The Feed Central platform is worth using here for independent hay and silage testing before you commit to bulk purchases. In a season where every dollar of feed cost counts, knowing the actual nutritional value of what you are buying, rather than relying on a label or a seller’s description, is basic risk management.

What it does not mean

El Niño does not mean a guaranteed drought. It does not mean you should abandon your cropping program or destock entirely. It does not mean every paddock in every region will fail.

What it means is that the probability distribution for the season has shifted toward the dry end. A wet winter is still possible. Some regions will get adequate rainfall. The 2025 season showed that dry sowing and smart variety selection can deliver strong results even when conditions look grim at the start.

The difference between useful El Niño planning and counterproductive panic is this: focus on the decisions that change under a dry scenario, make those decisions early while you still have options, and do not make irreversible choices based on a forecast that still carries genuine uncertainty.

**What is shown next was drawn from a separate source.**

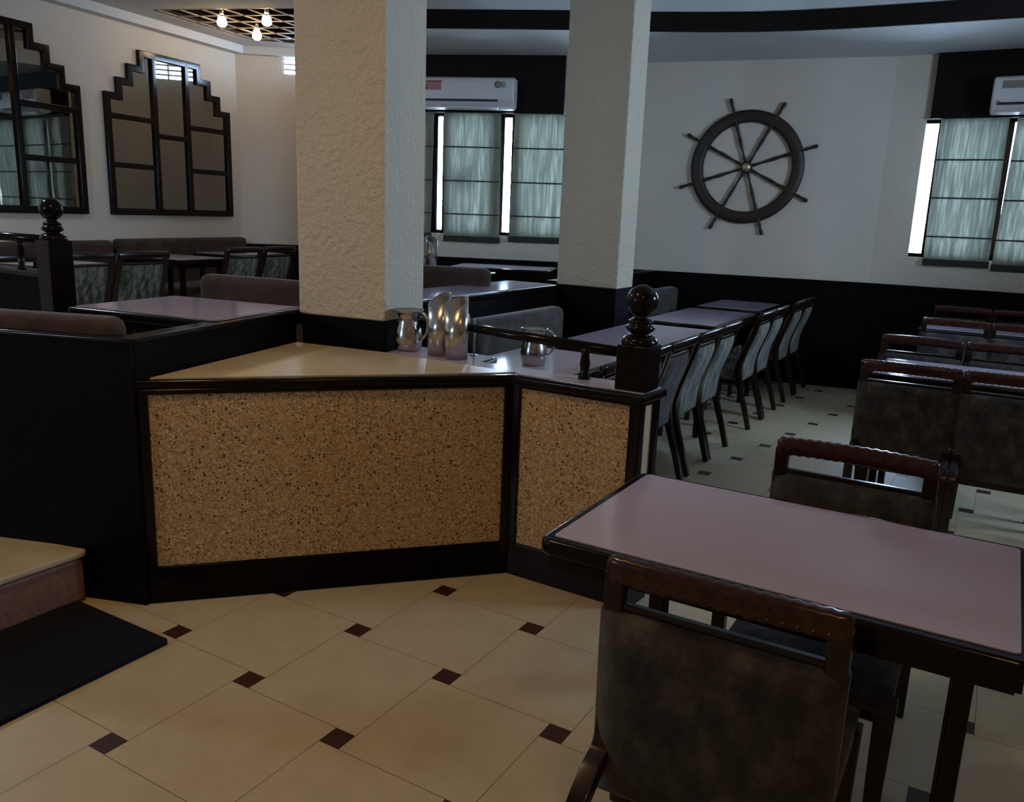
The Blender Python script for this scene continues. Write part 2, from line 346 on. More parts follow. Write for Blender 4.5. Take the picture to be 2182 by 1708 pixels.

The decisions worth making now

A few things that become more valuable as the season confirms drier:

Get your crop inputs committed but not over-committed. Fertiliser applied against an optimistic yield target in a season that turns dry is money that does not come back. Soil-test before you top-dress and calibrate against realistic expectations. A paddock with 150mm of growing season rainfall has a very different nitrogen requirement than the same paddock in a 300mm year.

Know your cash flow floor. The 2018-19 drought cut farm cash income by 41% nationally. Not every operation can absorb that. Running a simple scenario against your own numbers, what does a 20% yield reduction look like, what does 40% look like, tells you where your pressure points are before they arrive.

Establish your fodder position before July. If you are running livestock, decide now how many months of feed you need in reserve and either secure it at current prices or adjust stock numbers to fit what the season is likely to produce.

Watch the IOD. Check BOM’s monthly ENSO Wrap-Up through June and July. A confirmed positive IOD alongside El Niño changes the calculus considerably and would warrant moving further toward conservative positions across cropping, livestock and input spend.

The season ahead is uncertain. El Niño makes it more likely to be dry, not certain. The growers who tend to come through El Niño years best are not the ones who bet correctly on the forecast. They are the ones who made good decisions early enough to have options when the season revealed itself.

Sources: Bureau of Meteorology ENSO and IOD monitoring, May 2026; BOM Long-Range Forecast June-August 2026; ARC Centre of Excellence for Climate Extremes, El Niño impact on Australian weather and climate; ABARES farm income data 2018-19.